Unlike the recent, seemingly out-of-the-blue, abrupt closure of MAKO Live House, Spike had been considering this for a while. Back in the late days of winter he was very serious about cutting shop then and there, but reconsidered. This morning the news was made official via the official Weibo account of DMC. After September 12th Asia’s 100% pure D. I. Y. punk club and Tongzhou’s last standing underground music venue will be no more. It was preceded in death by a kind-of predecessor to the recently-deceased XP; Tongzhou-based experimental music club RAYING TEMPLE (and in solidarity with the RT guys there is a RT logo adorning DMC’s walls).
Excluding MAO’s closure happening around December, DMC stands as the sixth casualty in an unusually brutal year for live music venues in the nation’s music capitol (and there’s word that another live house may be biting the dust before the year is over, possibly making this an 8 venue bloodbath). Factoring in the kids losing both the Midi and Strawberry Music festivals this year, the authorities shutting down the 3:30 Metal Festival, the death of Lei Jun, and overall lower turn out for local rock shows in general: this year has been an, “interesting time” in the Chinese sense of the phrase.

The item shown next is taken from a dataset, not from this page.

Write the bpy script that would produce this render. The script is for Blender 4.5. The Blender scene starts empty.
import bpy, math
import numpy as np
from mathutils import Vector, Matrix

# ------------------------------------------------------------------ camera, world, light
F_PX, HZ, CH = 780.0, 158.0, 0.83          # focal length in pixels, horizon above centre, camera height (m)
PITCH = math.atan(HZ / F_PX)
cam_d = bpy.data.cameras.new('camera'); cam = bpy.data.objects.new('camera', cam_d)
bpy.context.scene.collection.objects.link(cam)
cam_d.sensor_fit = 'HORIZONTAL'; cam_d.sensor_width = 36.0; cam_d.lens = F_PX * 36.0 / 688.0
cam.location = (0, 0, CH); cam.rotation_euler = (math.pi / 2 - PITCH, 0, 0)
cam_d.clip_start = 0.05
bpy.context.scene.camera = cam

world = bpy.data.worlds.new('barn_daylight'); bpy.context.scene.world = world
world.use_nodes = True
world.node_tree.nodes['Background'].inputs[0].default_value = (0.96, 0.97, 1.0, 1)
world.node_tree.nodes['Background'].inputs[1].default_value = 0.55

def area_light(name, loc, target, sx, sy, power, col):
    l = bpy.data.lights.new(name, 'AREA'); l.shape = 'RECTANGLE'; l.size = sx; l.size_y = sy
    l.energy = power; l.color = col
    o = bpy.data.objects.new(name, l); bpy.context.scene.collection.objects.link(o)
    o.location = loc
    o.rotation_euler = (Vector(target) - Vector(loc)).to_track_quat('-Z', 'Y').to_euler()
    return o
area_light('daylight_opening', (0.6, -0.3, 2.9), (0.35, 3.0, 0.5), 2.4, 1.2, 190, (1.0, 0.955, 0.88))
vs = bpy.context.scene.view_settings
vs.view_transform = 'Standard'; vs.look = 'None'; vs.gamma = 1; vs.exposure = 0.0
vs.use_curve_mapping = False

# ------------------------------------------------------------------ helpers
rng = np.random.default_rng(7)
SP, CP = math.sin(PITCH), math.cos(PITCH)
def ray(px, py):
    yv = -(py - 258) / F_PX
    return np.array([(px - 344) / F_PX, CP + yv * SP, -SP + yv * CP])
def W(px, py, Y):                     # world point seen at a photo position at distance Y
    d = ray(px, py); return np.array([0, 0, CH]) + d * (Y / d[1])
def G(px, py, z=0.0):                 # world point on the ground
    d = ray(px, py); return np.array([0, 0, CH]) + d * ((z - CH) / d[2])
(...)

With the loss of DMC, the mainland punk music scene has lost its one pure punk club (Some understandably label School Bar a “punk club,” but when you consider its origins and its purpose – which includes punk into its greater panacea of championing underground, independent music in Beijing – there’s a substantive argument to be made that it’s more than a punk club, while DMC – also started by punks – has had punk music as its nucleus, and in two years of existence 95% of its shows were punk rock shows.). We’ve lost a refuge that was our own. Once you entered DMC there was no mistaking its raison d’etre.